TASK OBJECTIVE: Skip the pictures and repeat each line of the data exactly.

--- START OF COLLECTED DATA ---

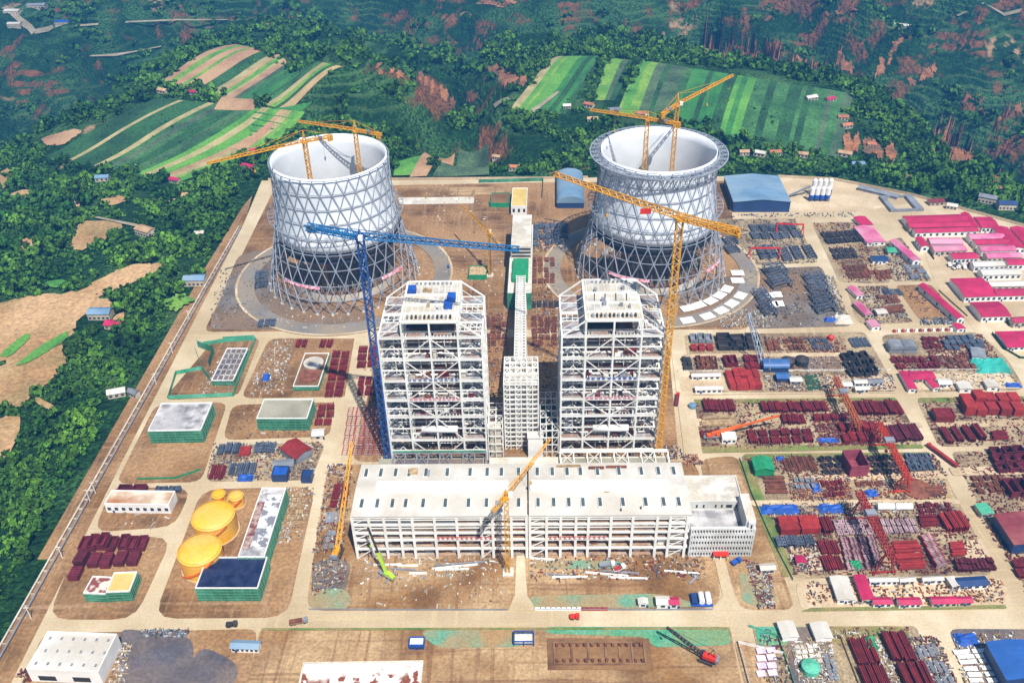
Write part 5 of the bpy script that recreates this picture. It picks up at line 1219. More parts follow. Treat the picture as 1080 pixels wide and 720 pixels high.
# ------------------------------------------------------------------ scaffold-netted buildings and large sheds
NG, NL = M['netg'], M['netl']
def netted(label, fl, fr, br, h, roof, net=NG, scaf=True, cat='building under construction', extra=None):
    root, f = bld('netted_building', label, cat, fl, fr, br, h, net, roof, parapet=M['white'])
    mb = MB()
    n = max(3, int(f.W / 4))
    for k in range(n + 1): u = f.W * k / n; mb.bar(f.p(u, -.5, 0), f.p(u, -.5, h + 1.4), .16)
    for z in np.arange(2, h + 1, 2.2): mb.bar(f.p(0, -.5, z), f.p(f.W, -.5, z), .14)
    side = f.W + .5 if PR(*f.p(f.W / 2, 0, 0))[0] < 540 else -.5
    n = max(3, int(f.D / 4))
    for k in range(n + 1): v = f.D * k / n; mb.bar(f.p(side, v, 0), f.p(side, v, h + 1.4), .16)
    for z in np.arange(2, h + 1, 2.2): mb.bar(f.p(side, 0, z), f.p(side, f.D, z), .14)
    mb.build('scaffold', mat('scaffold_tube', '#6fa58a', '#5b9478', .3), root); return root, f
netted('large green netted building with mottled grey roof by the boundary road', (156, 455), (212, 454), (226, 425), 10.5, M['slab_stain'])
netted('green netted building with plain olive-grey roof beside the vertical road', (270.5, 442), (324, 442), (331, 421.5), 10, M['concg'])
r_, f_ = netted('long green netted hall with white mottled roof beside the yellow tanks', (251, 588), (279, 588), (306, 515), 11, M['slab_stain'])
mb = MB(); f_.box(mb, 5, 8, 11.26, f_.W - 1, f_.D - 6, 11.6); mb.build('roof_membrane', mat('white_membrane', '#e9e8ea', '#77767c', .22, .8, contrast=.06), r_)
mb = MB(); f_.box(mb, .6, 6, 11.27, 4.9, f_.D - 12, 11.5); mb.build('primer_strip', mat('red_primer_roof', '#6d3430', '#a99488', .3, .9), r_)
netted('low green netted block with glossy dark blue-black wet roof', (206, 621), (272, 621), (279, 588), 10, M['navyroof'])
netted('small green netted shed in front of the plum steel boxes', (88, 626), (112, 627), (118, 609), 6.5, mat('rust_patch_roof', '#c9bdb0', '#7b3f38', .25, .9, contrast=.05))
netted('small green netted shed with pale yellow roof, right end of the pair', (112, 625), (137, 624), (141, 603.5), 7.5, M['gold'])
r_, f_ = netted('low netted block with a dark gridded slab in the netted pit', (223, 402), (246, 402), (257, 368), 4, M['gravel_dark'])
mb = MB()
for k in range(5): u = f_.W * k / 4; mb.bar(f_.p(u, 1, 4.5), f_.p(u, f_.D - 1, 4.5), .8)
for k in range(7): v = f_.D * k / 6; mb.bar(f_.p(0, v, 4.5), f_.p(f_.W, v, 4.5), .8)
mb.build('slab_beam', M['slab_stain'], r_)
r_, f_ = netted('square netted basin with round pale pool beside the red stacks', (309, 408), (336, 408), (345, 373), 3.5, M['soil_dark'])
c_ = f_.p(f_.W / 2, f_.D * .68, 0); MB().cyl(c_, 7.5, 3.6, 5.2, 28).build('basin', M['concrete_w'], r_); c2 = f_.p(f_.W / 2, f_.D * .3, 0); MB().cyl(c2, 7.5, 3.6, 4.6, 28).build('basin', M['rustb'], r_)
r_, f_ = netted('green netted conveyor transfer house with white roof and green top floor', (535.5, 309), (560.5, 309), (560, 238), 16, M['concrete_w'])
mb = MB(); f_.box(mb, 3, 16, 16.3, f_.W - 3, 50, 20); mb.build('green_roof_room', M['tarpg'], r_)
mb = MB(); f_.box(mb, 1, 56, 16.3, f_.W - 1, f_.D - 2, 28); mb.build('upper_storey', M['concrete_w'], r_)
for k in range(3): mb = MB(); f_.box(mb, 1.5, 55.8 - k * .0, 18 + k * 3.4, f_.W - 1.5, 55.98, 19.6 + k * 3.4); mb.build('opening', M['dark'], r_)
bld('pump_house', 'pale yellow roofed pump house inside the green netted pit at the back', 'building', (539, 218), (555.5, 218), (555.5, 199), 9, M['white'], M['gold'], win=3)
bld('netted_annex', 'low green netted annex left of the yellow roofed pump house', 'annex', (517, 215), (537, 215), (537, 204), 4, M['tarpg'], M['soil_dark'])
bld('netted_tank_block', 'small green netted block at the foot of the small pit crane', 'annex', (494, 291), (513, 291), (513, 281), 4, M['tarpg'], M['timber'])
bld('white_workshop', 'big plain white workshop with mottled roof at the lower left corner', 'workshop', (28, 706), (104, 709), (122, 669), 9.5, M['white'], M['roofw'], win=0, parapet=M['white'])
for u, l in ((44, 'left'), (83, 'right')):
    f_ = RF((28, 706), (104, 709), (122, 669), 9.5); uu = f_.W * (.24 if u < 60 else .72); mb = MB(); f_.box(mb, uu - 4.5, -.15, 1.5, uu + 4.5, .02, 5); mb.build('shutter_opening', M['dark'], bpy.data.objects['white_workshop'])
W_ = bpy.data.objects['white_workshop']
f_ = RF((28, 706), (104, 709), (122, 669), 9.5)
for k in range(6):
    for j in range(3): mb = MB(); u = f_.W * (k + .5 + .2 * (j % 2)) / 6; v = f_.D * (j + .5) / 3; f_.box(mb, u - .5, v - .8, 9.75, u + .5, v + .8, 10.1); mb.build('roof_hatch', M['steelg'], W_)
bld('white_workshop', 'long white shed with rust-stained roof and small dark windows', 'workshop', (110, 532), (178, 533), (187, 518.5), 7, M['white'], mat('rust_stained_roof', '#d2c2ad', '#b9a48c', .1, .9, '#a06a40', .05), win=9, wz=(2.5, 4.8))
bld('blue_roof_office', 'small white office with light blue roof at the end of the gravel yard', 'site office', (243, 683), (272, 684), (275, 676), 3.6, M['white'], M['roofb'], 'u', 1.2, win=6)
bld('arched_shed', 'pale blue arched roof shed beside the right cooling tower', 'shed', (587.5, 214), (616, 214), (613, 184), 6, M['navy'], M['roofb'], 'bv', 7)
r_, f_ = bld('batching_shed', 'large flat grey-blue roofed shed beside the cement silos', 'shed', (774, 213), (834, 213), (826, 186), 11, M['navy'], M['roofb'], 'v', 2.5, ribs=7)
bld('blue_hall', 'dark blue hall with lined roof cut off at the lower right corner', 'hall', (1062, 716), (1110, 714), (1082, 676), 9, M['navy'], mat('bright_blue_roof', '#2b5a9e', '#265292', .1, .5), 'v', 1.5, ribs=7)
bld('green_shed', 'small bright green tarpaulin shed at the corner of the east yard', 'shed', (797, 496), (817, 496), (815, 483), 5.5, M['tarpg'], M['tarpg'], 'v', 2.2)
bld('arched_shed', 'blue arched shed between the red boxes and two black tanks', 'shed', (806, 388), (832, 388), (830, 380), 4, M['navy'], mat('blue_arch_roof', '#33598c', '#3d6396', .2, .5), 'bu', 3.5)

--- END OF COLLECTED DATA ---

WRITTEN RESPONSE:
Write part 5 of the bpy script that recreates this picture. It picks up at line 1219. More parts follow. Treat the picture as 1080 pixels wide and 720 pixels high.
# ------------------------------------------------------------------ scaffold-netted buildings and large sheds
NG, NL = M['netg'], M['netl']
def netted(label, fl, fr, br, h, roof, net=NG, scaf=True, cat='building under construction', extra=None):
    root, f = bld('netted_building', label, cat, fl, fr, br, h, net, roof, parapet=M['white'])
    mb = MB()
    n = max(3, int(f.W / 4))
    for k in range(n + 1): u = f.W * k / n; mb.bar(f.p(u, -.5, 0), f.p(u, -.5, h + 1.4), .16)
    for z in np.arange(2, h + 1, 2.2): mb.bar(f.p(0, -.5, z), f.p(f.W, -.5, z), .14)
    side = f.W + .5 if PR(*f.p(f.W / 2, 0, 0))[0] < 540 else -.5
    n = max(3, int(f.D / 4))
    for k in range(n + 1): v = f.D * k / n; mb.bar(f.p(side, v, 0), f.p(side, v, h + 1.4), .16)
    for z in np.arange(2, h + 1, 2.2): mb.bar(f.p(side, 0, z), f.p(side, f.D, z), .14)
    mb.build('scaffold', mat('scaffold_tube', '#6fa58a', '#5b9478', .3), root); return root, f
netted('large green netted building with mottled grey roof by the boundary road', (156, 455), (212, 454), (226, 425), 10.5, M['slab_stain'])
netted('green netted building with plain olive-grey roof beside the vertical road', (270.5, 442), (324, 442), (331, 421.5), 10, M['concg'])
r_, f_ = netted('long green netted hall with white mottled roof beside the yellow tanks', (251, 588), (279, 588), (306, 515), 11, M['slab_stain'])
mb = MB(); f_.box(mb, 5, 8, 11.26, f_.W - 1, f_.D - 6, 11.6); mb.build('roof_membrane', mat('white_membrane', '#e9e8ea', '#77767c', .22, .8, contrast=.06), r_)
mb = MB(); f_.box(mb, .6, 6, 11.27, 4.9, f_.D - 12, 11.5); mb.build('primer_strip', mat('red_primer_roof', '#6d3430', '#a99488', .3, .9), r_)
netted('low green netted block with glossy dark blue-black wet roof', (206, 621), (272, 621), (279, 588), 10, M['navyroof'])
netted('small green netted shed in front of the plum steel boxes', (88, 626), (112, 627), (118, 609), 6.5, mat('rust_patch_roof', '#c9bdb0', '#7b3f38', .25, .9, contrast=.05))
netted('small green netted shed with pale yellow roof, right end of the pair', (112, 625), (137, 624), (141, 603.5), 7.5, M['gold'])
r_, f_ = netted('low netted block with a dark gridded slab in the netted pit', (223, 402), (246, 402), (257, 368), 4, M['gravel_dark'])
mb = MB()
for k in range(5): u = f_.W * k / 4; mb.bar(f_.p(u, 1, 4.5), f_.p(u, f_.D - 1, 4.5), .8)
for k in range(7): v = f_.D * k / 6; mb.bar(f_.p(0, v, 4.5), f_.p(f_.W, v, 4.5), .8)
mb.build('slab_beam', M['slab_stain'], r_)
r_, f_ = netted('square netted basin with round pale pool beside the red stacks', (309, 408), (336, 408), (345, 373), 3.5, M['soil_dark'])
c_ = f_.p(f_.W / 2, f_.D * .68, 0); MB().cyl(c_, 7.5, 3.6, 5.2, 28).build('basin', M['concrete_w'], r_); c2 = f_.p(f_.W / 2, f_.D * .3, 0); MB().cyl(c2, 7.5, 3.6, 4.6, 28).build('basin', M['rustb'], r_)
r_, f_ = netted('green netted conveyor transfer house with white roof and green top floor', (535.5, 309), (560.5, 309), (560, 238), 16, M['concrete_w'])
mb = MB(); f_.box(mb, 3, 16, 16.3, f_.W - 3, 50, 20); mb.build('green_roof_room', M['tarpg'], r_)
mb = MB(); f_.box(mb, 1, 56, 16.3, f_.W - 1, f_.D - 2, 28); mb.build('upper_storey', M['concrete_w'], r_)
for k in range(3): mb = MB(); f_.box(mb, 1.5, 55.8 - k * .0, 18 + k * 3.4, f_.W - 1.5, 55.98, 19.6 + k * 3.4); mb.build('opening', M['dark'], r_)
bld('pump_house', 'pale yellow roofed pump house inside the green netted pit at the back', 'building', (539, 218), (555.5, 218), (555.5, 199), 9, M['white'], M['gold'], win=3)
bld('netted_annex', 'low green netted annex left of the yellow roofed pump house', 'annex', (517, 215), (537, 215), (537, 204), 4, M['tarpg'], M['soil_dark'])
bld('netted_tank_block', 'small green netted block at the foot of the small pit crane', 'annex', (494, 291), (513, 291), (513, 281), 4, M['tarpg'], M['timber'])
bld('white_workshop', 'big plain white workshop with mottled roof at the lower left corner', 'workshop', (28, 706), (104, 709), (122, 669), 9.5, M['white'], M['roofw'], win=0, parapet=M['white'])
for u, l in ((44, 'left'), (83, 'right')):
    f_ = RF((28, 706), (104, 709), (122, 669), 9.5); uu = f_.W * (.24 if u < 60 else .72); mb = MB(); f_.box(mb, uu - 4.5, -.15, 1.5, uu + 4.5, .02, 5); mb.build('shutter_opening', M['dark'], bpy.data.objects['white_workshop'])
W_ = bpy.data.objects['white_workshop']
f_ = RF((28, 706), (104, 709), (122, 669), 9.5)
for k in range(6):
    for j in range(3): mb = MB(); u = f_.W * (k + .5 + .2 * (j % 2)) / 6; v = f_.D * (j + .5) / 3; f_.box(mb, u - .5, v - .8, 9.75, u + .5, v + .8, 10.1); mb.build('roof_hatch', M['steelg'], W_)
bld('white_workshop', 'long white shed with rust-stained roof and small dark windows', 'workshop', (110, 532), (178, 533), (187, 518.5), 7, M['white'], mat('rust_stained_roof', '#d2c2ad', '#b9a48c', .1, .9, '#a06a40', .05), win=9, wz=(2.5, 4.8))
bld('blue_roof_office', 'small white office with light blue roof at the end of the gravel yard', 'site office', (243, 683), (272, 684), (275, 676), 3.6, M['white'], M['roofb'], 'u', 1.2, win=6)
bld('arched_shed', 'pale blue arched roof shed beside the right cooling tower', 'shed', (587.5, 214), (616, 214), (613, 184), 6, M['navy'], M['roofb'], 'bv', 7)
r_, f_ = bld('batching_shed', 'large flat grey-blue roofed shed beside the cement silos', 'shed', (774, 213), (834, 213), (826, 186), 11, M['navy'], M['roofb'], 'v', 2.5, ribs=7)
bld('blue_hall', 'dark blue hall with lined roof cut off at the lower right corner', 'hall', (1062, 716), (1110, 714), (1082, 676), 9, M['navy'], mat('bright_blue_roof', '#2b5a9e', '#265292', .1, .5), 'v', 1.5, ribs=7)
bld('green_shed', 'small bright green tarpaulin shed at the corner of the east yard', 'shed', (797, 496), (817, 496), (815, 483), 5.5, M['tarpg'], M['tarpg'], 'v', 2.2)
bld('arched_shed', 'blue arched shed between the red boxes and two black tanks', 'shed', (806, 388), (832, 388), (830, 380), 4, M['navy'], mat('blue_arch_roof', '#33598c', '#3d6396', .2, .5), 'bu', 3.5)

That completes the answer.